On the issue of subsidies, he said petrol and diesel subsidies have gone.
 
"Going forward these subsidies will be transferred directly into bank accounts," he said, adding that already the cooking gas subsidy is being transferred directly to bank accounts.
 
Rajan said there is a "broad consensus" for the Goods and Services Tax (GST) and while he had hoped for the GST Bill to have passed in the just concluded session of Parliament, he feels there is "enough momentum" that "it will be done well in time and roll out by March 31 or April 1 next year." 
 
"In fact (the government) is going ahead with the apparatus to ensure that it is actually done," Rajan said.
 
Another key legislation that the government is focussing on is the Land Acquisition Bill, which is important from the perspective of certain public works, Rajan said.
 
He said that since different states have their own land acquisition bills, some commentators have suggested the possibility that the states should decide for themselves as to how to implement their respective land acquisition provisions.
 
There are tremendous plans for investment, particularly in the Mumbai-Delhi industrial corridor and freight corridors, the RBI governor said.
 
"My sense is that things are happening," he said.
 
Rajan also called the government's spending cuts "significant," and said "there has been some amount of fiscal consolidation over and above what the government is owning up to." 
 
With the current account deficit also projected to come down from more than four per cent to 1.5 per cent this year, Rajan said "the big deficit numbers have come down" and the focus is on growth.
 
He, however, said while investment intention and investment is picking up, the pace can be faster.
 
Playing With Fire
The "spectre of deflation" is spurring the world's major central banks into a dangerous struggle for stronger domestic growth that imperils financial markets and ignores the needs of developing nations, the RBI chief said.
 
Rajan, making a familiar argument for better global coordination on monetary policy, said central bankers in developed economies should take more seriously their international responsibilities.
 
He called for better leadership from the IMF. The Fund, Rajan said, should examine each unconventional monetary policy that is proposed or in place around the world and decide whether it meets the greater good of the global economy.
 
"The current non-system in international monetary policy is, in my view, a source of substantial risk, both to sustainable growth as well as to the financial sector," Rajan told an audience of economists and investors in New York.
 
"I fear that in a world with weak aggregate demand, we may be engaged in a risky competition for a greater share of it," he added. "We are thereby also creating financial sector risks for when unconventional policies end."
 
The US Federal Reserve, the European Central Bank and the Bank of Japan have purchased more than $10 trillion in bonds to fight deflation and help kick-start growth in their respective economies following the global recession.
 
The mass monetary easing had sent a rush of funds into developing economies like India, sending currencies and stocks to records.

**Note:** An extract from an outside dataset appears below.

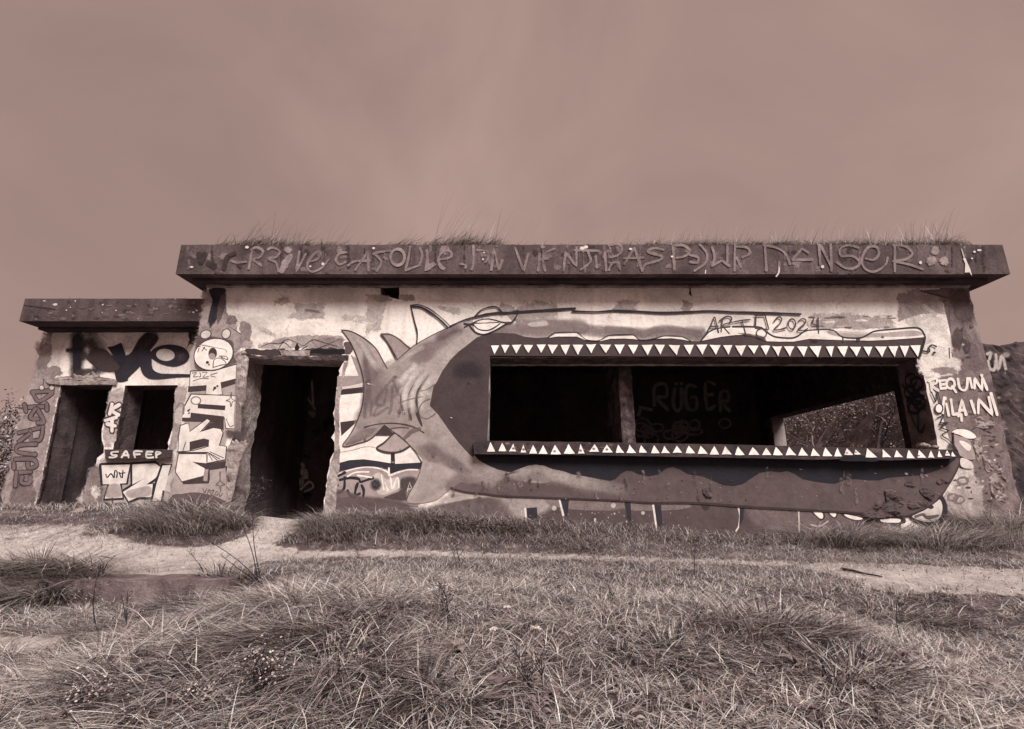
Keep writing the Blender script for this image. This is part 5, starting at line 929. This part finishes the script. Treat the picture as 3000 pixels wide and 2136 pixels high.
# rank grass along the foot of the walls
packs = []
x = RNG.uniform(-8.6, 8.4, 20000); dy = RNG.random(20000) ** 1.4; y = np.where(x < XL, YA, YW) - .03 - dy * np.interp(x, [-8, -4.5, -2.2, 0, 3, 5, 8], [.35, .7, .8, .65, .5, .9, 1.1]); s = sandmask(x, y, 10)
keep = (RNG.random(len(x)) > s) & ~((x > -3.72) & (x < -2.55) & (y > 5.9) & (RNG.random(len(x)) < .95)) & (RNG.random(len(x)) < np.interp(x, [-8, -5.2, -4.7, -1, 0, 1.5, 4.5, 5.2, 8], [.6, .6, 1, 1, .9, .7, .7, 1, 1])); x, y = x[keep], y[keep]; N = len(x)
Ln = RNG.uniform(.08, .24, N) * np.interp(x, [-8, -5, -2, 0, 3, 4.8, 6, 8.4], [.6, .75, 1.1, .95, .8, 1.1, 1.5, 1.9]); dr_ = np.where(x > 4, -.6, 3.5)
packs.append(blades(np.stack([x, y, H(x, y) - .005], -1), np.where(RNG.random(N) < .6, RNG.normal(dr_, .7), RNG.uniform(0, 6.283, N)), Ln, .004 + .004 * RNG.random(N), RNG.uniform(.1, .7, N), RNG.uniform(.2, 1.0, N), pick(N, (10, 18, 24, 22, 16, 8))))
link('wall_foot_grass', grassmesh('wall_foot_grass', packs), None, (M['grass'],), 'stuff')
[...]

More recently, the end of the Fed's bond-buying and the prospect of a US interest rate hike has had the opposite effect, stoking volatility in financial markets.
 
Rajan said that since "the spectre of deflation haunts central bankers," it is no wonder that developed countries do not want to settle for low growth "even if that is indeed their economy's potential."
 
Still they should not ignore their responsibilities to developing economies, he said, adding the IMF should be the arbiter of whether accommodative policies are "in- or out-of-bounds."
 
The "IMF is perfectly capable of doing these things. But it needs leadership. Because the central banks won't do it themselves, (the IMF) needs the political leadership," Rajan said.
 
"We have the organisation. It needs people to recognise that we are moving from crisis to crisis."
 
American, European and Japanese central bankers often acknowledge the volatile effects their policies have on the rest of the world. But they argue that even developing economies benefit from their stronger domestic economies.
 
IMF Managing Director Christine Lagarde has applauded the aggressive monetary easing by major central banks and has warned against a premature tightening in the United States.